Perry uses the seductive qualities of ceramics and other art forms to make stealthy comments about society, its pleasures as well as its injustices and flaws, and to explore a variety of historical and contemporary themes. He works with traditional media such as ceramics, cast iron, bronze, printmaking and tapestry, and is interested in how each historic category of object accrues intellectual and emotional baggage over time. Politics, consumerism, history and art history are bound up in his work. Yet, for Perry, emotional investment – making work about the things we care about – is key. As he says: ’An emotional charge is what draws me to a subject.’

About the Artist

?Born in Chelmsford, Essex in 1960, Grayson Perry lives and works in London, UK.

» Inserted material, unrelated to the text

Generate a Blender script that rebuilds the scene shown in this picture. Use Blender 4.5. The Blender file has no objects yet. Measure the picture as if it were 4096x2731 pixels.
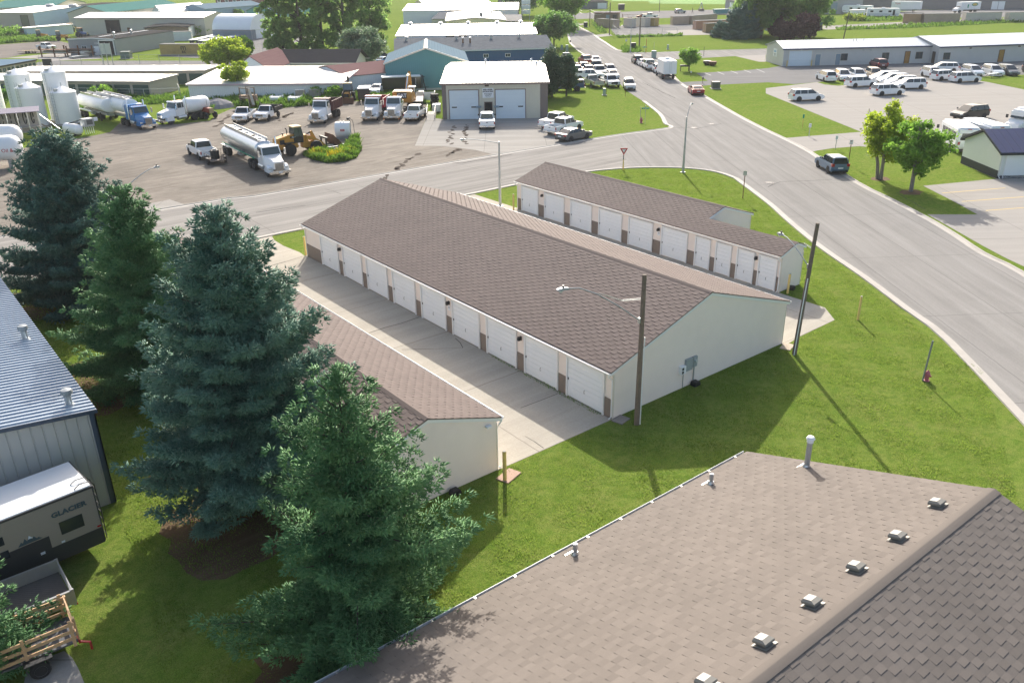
import bpy, bmesh, math, random
import numpy as np
from mathutils import Vector, Matrix
R = math.radians
random.seed(7); np.random.seed(7)
S = bpy.context.scene
C = S.collection
# ---------------------------------------------------------------- camera, sky, sun, exposure
CAMX, CAMY, CAMZ, YAW, PITCH, ROLL = -25.5666, -24.8849, 20.0709, -0.66599, 0.42307, -0.015635
cd = bpy.data.cameras.new('camera'); co = bpy.data.objects.new('camera', cd); C.objects.link(co)
fw = Vector((-math.sin(YAW)*math.cos(PITCH), math.cos(YAW)*math.cos(PITCH), -math.sin(PITCH)))
rt = Vector((math.cos(YAW), math.sin(YAW), 0)); up = rt.cross(fw)
r2 = math.cos(ROLL)*rt + math.sin(ROLL)*up; u2 = -math.sin(ROLL)*rt + math.cos(ROLL)*up
co.matrix_world = Matrix(((r2.x, u2.x, -fw.x, CAMX), (r2.y, u2.y, -fw.y, CAMY), (r2.z, u2.z, -fw.z, CAMZ), (0, 0, 0, 1)))
cd.sensor_width = 36; cd.lens = 29.718; cd.clip_end = 6000; cd.clip_start = .1
S.camera = co
SUN_EL, SUN_AZ = 30.0, 52.0          # elevation; direction towards the sun, counter-clockwise from +x
w = bpy.data.worlds.new('World'); S.world = w; w.use_nodes = True
nt = w.node_tree; bg = nt.nodes['Background']
sky = nt.nodes.new('ShaderNodeTexSky'); sky.sky_type = 'NISHITA'; sky.sun_disc = False
sky.sun_elevation = R(SUN_EL); sky.sun_rotation = R(90 - SUN_AZ); sky.air_density = 1.0; sky.dust_density = 3.2; sky.ozone_density = 0.0
nt.links.new(sky.outputs[0], bg.inputs[0]); bg.inputs[1].default_value = 0.13
sl = bpy.data.lights.new('sun', 'SUN'); so = bpy.data.objects.new('sun', sl); C.objects.link(so)
sl.energy = 3.7; sl.angle = R(0.5); sl.color = (1, .955, .885)
sd = Vector((math.cos(R(SUN_AZ))*math.cos(R(SUN_EL)), math.sin(R(SUN_AZ))*math.cos(R(SUN_EL)), math.sin(R(SUN_EL))))
so.rotation_euler = sd.to_track_quat('Z', 'Y').to_euler(); so.location = sd*80
S.view_settings.view_transform = 'Standard'; S.view_settings.look = 'None'; S.view_settings.gamma = 1
S.view_settings.exposure = 0.98
S.cycles.max_bounces = 6; S.cycles.transparent_max_bounces = 6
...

He has presented major solo exhibitions at institutions including The Wallace Collection, London, UK (2025); Lakeside Arts, Nottingham, UK (2024); Royal Scottish Academy, Edinburgh, Scotland (2023); The National Museum, Oslo, Norway (2022–23); Bonnefanten Museum, Maastricht, Netherlands (2022); Manchester Art Gallery, UK (2021), The Holburne Museum, Bath, UK (2020–2021), La Monnaie de Paris, France (2018–19); Kiasma, Helsinki, Finland (2018); The Serpentine Galleries, London, UK (2017); Arnolfini, Bristol (2017); ARoS Kunstmuseum, Aarhus, Denmark (2016) and the Museum of Contemporary Art, Sydney, Australia (2015–2016).

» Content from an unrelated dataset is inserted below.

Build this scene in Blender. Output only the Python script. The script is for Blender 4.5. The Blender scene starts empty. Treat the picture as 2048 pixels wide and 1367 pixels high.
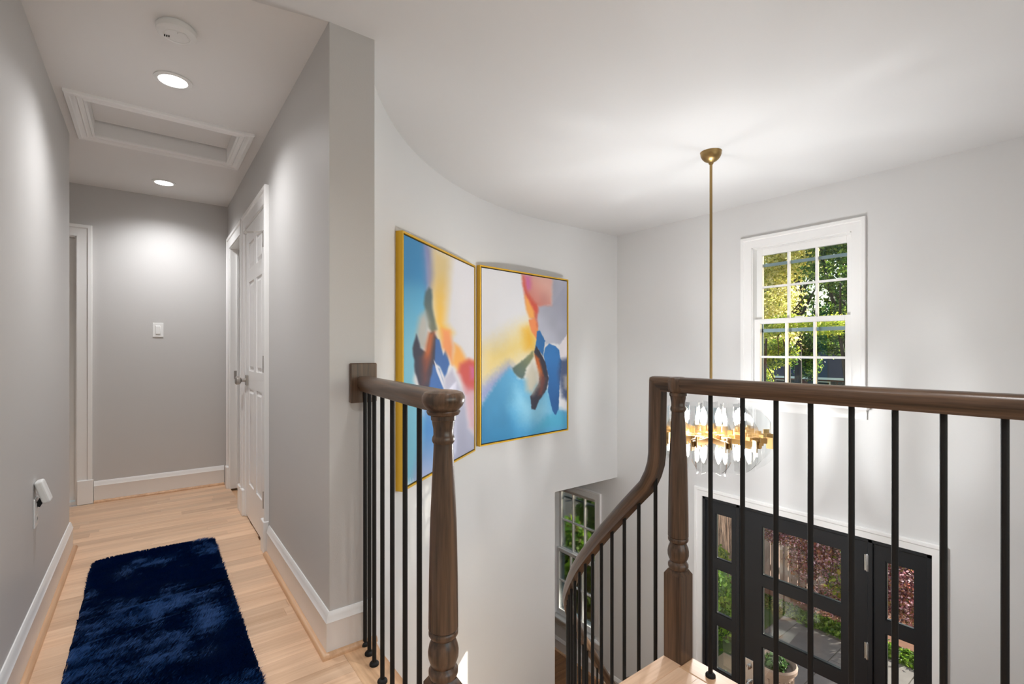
import bpy, bmesh, math, random
import numpy as np
from mathutils import Vector, Matrix
random.seed(7); rng = np.random.default_rng(7)
SC = bpy.context.scene
COL = SC.collection

# ------------------------------------------------------------------ camera
F, CX, YH, HC = 960.0, 1024.0, 702.0, 1.167
TH = math.atan(727 / 960.0)
FW = (math.sin(TH), math.cos(TH)); RT = (math.cos(TH), -math.sin(TH))
cd = bpy.data.cameras.new('camera'); cam = bpy.data.objects.new('camera', cd); COL.objects.link(cam)
cam.location = (0, 0, HC); cam.rotation_euler = (math.pi / 2, 0, -TH)
cd.sensor_fit = 'HORIZONTAL'; cd.sensor_width = 36; cd.lens = 36 * F / 2048
cd.shift_y = (YH - 683.5) / 2048; cd.clip_start = 0.02; cd.clip_end = 300
SC.camera = cam
def ray(x, y):
    t = (x - CX) / F
    return (FW[0] + t * RT[0], FW[1] + t * RT[1], -(y - YH) / F)

# ------------------------------------------------------------------ world, sun, exposure
SC.view_settings.view_transform = 'Standard'; SC.view_settings.look = 'None'
SC.view_settings.gamma = 1; SC.view_settings.use_curve_mapping = False
SC.view_settings.exposure = 0.3
SC.cycles.max_bounces = 14; SC.cycles.diffuse_bounces = 7; SC.cycles.glossy_bounces = 10
SC.cycles.transparent_max_bounces = 64; SC.cycles.sample_clamp_indirect = 6
SC.cycles.caustics_reflective = False; SC.cycles.caustics_refractive = False
W = bpy.data.worlds.new('sky'); SC.world = W; W.use_nodes = True
wn = W.node_tree.nodes; wl_ = W.node_tree.links
sky = wn.new('ShaderNodeTexSky'); sky.sky_type = 'NISHITA'; sky.sun_disc = False
sky.sun_elevation = math.radians(21); sky.sun_rotation = math.radians(113); sky.air_density = 1.2
wl_.new(sky.outputs[0], wn['Background'].inputs[0]); wn['Background'].inputs[1].default_value = 0.25
sd = bpy.data.lights.new('sun', 'SUN'); sun = bpy.data.objects.new('sun', sd); COL.objects.link(sun)
sd.energy = 12; sd.angle = math.radians(0.8); sd.color = (1, .93, .8)
sun.rotation_euler = Vector((-0.86, 0.36, -0.36)).to_track_quat('-Z', 'Y').to_euler()
def area(name, loc, target, sx, sy, watts, col=(1, 1, 1)):
    l = bpy.data.lights.new(name, 'AREA'); l.shape = 'RECTANGLE'; l.size = sx; l.size_y = sy; l.energy = watts; l.color = col
    o = bpy.data.objects.new(name, l); COL.objects.link(o); o.location = loc
    o.rotation_euler = (Vector(target) - Vector(loc)).to_track_quat('-Z', 'Y').to_euler(); return o
# added fill lamps behind the camera, standing in for daylight from the rear
area('rear_fill', (1.6, -2.02, 1.35), (1.6, 2, 1.1), 3.2, 1.3, 22, (1, .995, .985))
area('rear_fill_lower', (2.4, -2.02, -1.5), (2.2, 2, -1.3), 3.0, 1.5, 430, (.965, .985, 1))
CHAND_W, CAN_W = 18, 12.5

# ------------------------------------------------------------------ helpers
WLOC = {}
def wloc(o): return WLOC.get(o.name, Vector((0, 0, 0)))
def new_mesh(name, v, f, smooth=False, uv=None, col=None):
    me = bpy.data.meshes.new(name); me.from_pydata([tuple(p) for p in v], [], [tuple(q) for q in f]); me.update()
    if smooth:
        me.polygons.foreach_set('use_smooth', [True] * len(me.polygons))
    if uv is not None:
        u = me.uv_layers.new(name='UVMap'); li = np.empty(len(me.loops), int); me.loops.foreach_get('vertex_index', li)
        u.data.foreach_set('uv', np.asarray(uv, dtype=np.float32)[li].ravel())
    if col is not None:
        a = me.color_attributes.new('Col', 'FLOAT_COLOR', 'POINT'); c = np.ones((len(v), 4), np.float32); c[:, :3] = col
        a.data.foreach_set('color', c.ravel())
    return me
def obj(name, v, f, m, parent=None, smooth=False, uv=None, col=None, bevel=0, label=None, auto=None, seg=1):
    v = np.asarray(v, dtype=float)
    lo, hi = v.min(0), v.max(0); c = np.array([(lo[0] + hi[0]) / 2, (lo[1] + hi[1]) / 2, lo[2]])
    me = new_mesh(name, v - c, f, smooth, uv, col)
    if m is not None: me.materials.append(m)
    return link(name, me, c, parent, bevel, label, auto, seg)
def link(name, me, loc, parent=None, bevel=0, label=None, auto=None, seg=1, scale=None, rotz=0):
    o = bpy.data.objects.new(name, me); COL.objects.link(o)
    loc = Vector([float(x) for x in loc])
    if parent is not None: o.parent = parent; o.location = loc - wloc(parent)
    else: o.location = loc
    if scale: o.scale = scale
    if rotz: o.rotation_euler[2] = rotz
    WLOC[o.name] = loc
    if bevel:
        b = o.modifiers.new('bevel', 'BEVEL'); b.width = bevel; b.segments = seg; b.limit_method = 'ANGLE'; b.angle_limit = math.radians(40)
    if auto:
        for p in me.polygons: p.use_smooth = True
        try: me.set_sharp_from_angle(angle=math.radians(auto))
        except Exception: pass
    if label: o['label'] = label
    return o
def tag(o, label, cat, group=None, kind=None):
    o['label'] = label; o['category'] = cat
    if group: o['group'] = group
    if kind: o['kind'] = kind
    return o
def thing(name, loc, label, cat, group=None, kind=None):
    o = bpy.data.objects.new(name, None); COL.objects.link(o); o.location = loc; o.empty_display_size = .1
    WLOC[o.name] = Vector(loc); return tag(o, label, cat, group, kind)
class MB:
    def __init__(s): s.v = []; s.f = []; s.uv = []
    def add(s, v, f, uv=None):
        n = len(s.v); s.v += [tuple(p) for p in v]; s.f += [tuple(i + n for i in q) for q in f]
        s.uv += [tuple(q) for q in uv] if uv is not None else [(0, 0)] * len(v); return s
    def box(s, x0, x1, y0, y1, z0, z1):
        x0, x1 = min(x0, x1), max(x0, x1); y0, y1 = min(y0, y1), max(y0, y1); z0, z1 = min(z0, z1), max(z0, z1)
        v = [(x, y, z) for z in (z0, z1) for (x, y) in ((x0, y0), (x1, y0), (x1, y1), (x0, y1))]
        return s.add(v, [(3, 2, 1, 0), (4, 5, 6, 7), (0, 1, 5, 4), (1, 2, 6, 5), (2, 3, 7, 6), (3, 0, 4, 7)])
    def bar(s, a, b, w, up=(0, 0, 1), h=None):
        a, b = Vector(a), Vector(b); t = (b - a).normalized(); sd_ = t.cross(Vector(up))
        if sd_.length < 1e-4: sd_ = t.cross(Vector((1, 0, 0)))
        sd_.normalize(); u = sd_.cross(t); h = h or w
        v = [p + sd_ * i * w / 2 + u * j * h / 2 for p in (a, b) for (i, j) in ((-1, -1), (1, -1), (1, 1), (-1, 1))]
        return s.add(v, [(3, 2, 1, 0), (4, 5, 6, 7), (0, 1, 5, 4), (1, 2, 6, 5), (2, 3, 7, 6), (3, 0, 4, 7)])
    def lathe(s, prof, cx=0, cy=0, n=24, cap=True):
        v = []; f = []; uv = []; m = len(prof)
        for i in range(n):
            a = 2 * math.pi * i / n
            for (z, r) in prof: v.append((cx + r * math.cos(a), cy + r * math.sin(a), z)); uv.append((z, a * .04))
        for i in range(n):
            j = (i + 1) % n
            for k in range(m - 1):
                f.append((i * m + k, j * m + k, j * m + k + 1, i * m + k + 1))
        if cap:
            f.append(tuple(i * m for i in range(n))[::-1]); f.append(tuple(i * m + m - 1 for i in range(n)))
        return s.add(v, f, uv)
    def lathe_dir(s, prof, o, d, n=20):
        m = MB().lathe(prof, n=n); q = Vector((0, 0, 1)).rotation_difference(Vector(d)); o = Vector(o)
        return s.add([tuple(o + q @ Vector(p)) for p in m.v], m.f, m.uv)
    def tube(s, pts, r, n=8):
        return s.sweep(pts, [(r * math.cos(2 * math.pi * i / n), r * math.sin(2 * math.pi * i / n)) for i in range(n)])
    def sweep(s, pts, prof, up=(0, 0, 1), closed=False, prof_closed=True, capit=True, sides=None):
        """profile (a,b): a along side = tangent x up (right hand of travel), b along up'"""
        P = [Vector(p) for p in pts]; n = len(P); up = Vector(up); v = []; uv = []; m = len(prof); L = 0
        for i in range(n):
            if closed: t0 = P[i] - P[i - 1]; t1 = P[(i + 1) % n] - P[i]
            else: t0 = P[i] - P[i - 1] if i else P[1] - P[0]; t1 = P[i + 1] - P[i] if i < n - 1 else P[-1] - P[-2]
            t0 = t0.normalized(); t1 = t1.normalized(); t = (t0 + t1).normalized()
            if sides is not None:
                sd_ = Vector(sides[i]); k = 1.0; u = sd_.cross(t); k2 = 1 / max(.35, math.cos(t0.angle(t1) / 2)) if (t0 - t1).length > 1e-6 else 1
                ku, ks = k2, 1
            else:
                sd_ = t.cross(up)
                if sd_.length < 1e-4: sd_ = t.cross(Vector((1, 0, 0)))
                sd_.normalize(); u = sd_.cross(t)
                s0 = t0.cross(up)
                ks = 1 / max(.35, s0.normalized().dot(sd_)) if s0.length > 1e-4 else 1
                ku = 1
            if i: L += (P[i] - P[i - 1]).length
            w = 0
            for k in range(m):
                a, b = prof[k]; v.append(P[i] + sd_ * a * ks + u * b * ku)
                if k: w += math.hypot(prof[k][0] - prof[k - 1][0], prof[k][1] - prof[k - 1][1])
                uv.append((L, w))
        f = []
        for i in range(n if closed else n - 1):
            j = (i + 1) % n
            for k in range(m if prof_closed else m - 1):
                l = (k + 1) % m; f.append((i * m + k, i * m + l, j * m + l, j * m + k))
        if capit and not closed and prof_closed:
            f.append(tuple(range(m))[::-1]); f.append(tuple((n - 1) * m + k for k in range(m)))
        return s.add(v, f, uv)
    def build(s, name, m, parent=None, **k):
        return obj(name, s.v, s.f, m, parent, uv=s.uv, **k)
def grid_holes(a0, a1, b0, b1, holes):
    """rectangles left when the holes (a0,a1,b0,b1) are cut out of a rectangle"""
    A = sorted({a0, a1, *[h[0] for h in holes], *[h[1] for h in holes]}); B = sorted({b0, b1, *[h[2] for h in holes], *[h[3] for h in holes]})
    out = []
    for i in range(len(A) - 1):
        for j in range(len(B) - 1):
            ca, cb = (A[i] + A[i + 1]) / 2, (B[j] + B[j + 1]) / 2
            if not (a0 < ca < a1 and b0 < cb < b1): continue
            if any(h[0] < ca < h[1] and h[2] < cb < h[3] for h in holes): continue
            out.append((A[i], A[i + 1], B[j], B[j + 1]))
    return out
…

Exhibitions curated by the artist include the Royal Academy Summer Exhibition, London, UK (2022, 2018) and The Tomb of the Unknown Craftsman, British Museum, London, UK (2011–12). Earlier solo exhibitions include the Musée d’Art Moderne Grand-Duc Jean, Luxembourg (2008); 21st Century Museum of Contemporary Art, Kanazawa, Japan (2007); Andy Warhol Museum, Pittsburgh, USA (2006); Barbican Art Gallery, London, UK (2002) and Stedelijk Museum, Amsterdam, Netherlands (2002).

Perry delivered The Reith Lectures, BBC Radio 4’s annual flagship talk series, in 2013. Other major projects include A House for Essex (permanent building designed in collaboration with FAT Architecture in 2015) and several Channel 4 television series including Grayson Perry’s Full English (2023), All In the Best Possible Taste (2013 BAFTA Winner), Who Are You? (2014 BAFTA Winner), All Man (2016), Divided Britain (2017), Rites of Passage (2018), Grayson Perry’s Big American Road Trip (2020) and Grayson’s Art Club (2020, 2021, 2022); exhibitions of Grayson’s Art Club have been held at UK venues in 2021, 2022 and 2023.

Work by the artist is held in museum collections worldwide, including The British Museum, London, UK; Tate Collection, London, UK; Bonnefanten Museum, Maastricht, Netherlands; Museum of Modern Art, New York, USA; National Gallery of Victoria, Melbourne, Australia; Stedelijk Museum; Amsterdam, Netherlands; Victoria & Albert Museum, London, UK and Yale Center for British Art, New Haven, USA among many others

Winner of the 2003 Turner Prize, Perry was elected a Royal Academician in 2011, and received a CBE in the Queen’s Birthday Honours List in 2013; he has been awarded the prestigious appointments of Trustee of the British Museum and Chancellor of the University of the Arts London (both in 2015), and received a RIBA Honorary Fellowship in 2016. Perry was awarded the Erasmus Prize 2021 by the Praemium Erasmianum Foundation; an exhibition celebrating the award was held at Kunstmuseum den Haag, Netherlands, in 2022. Perry has been made a Knight Bachelor for services to the arts in the King’s New Year Honours list 2023.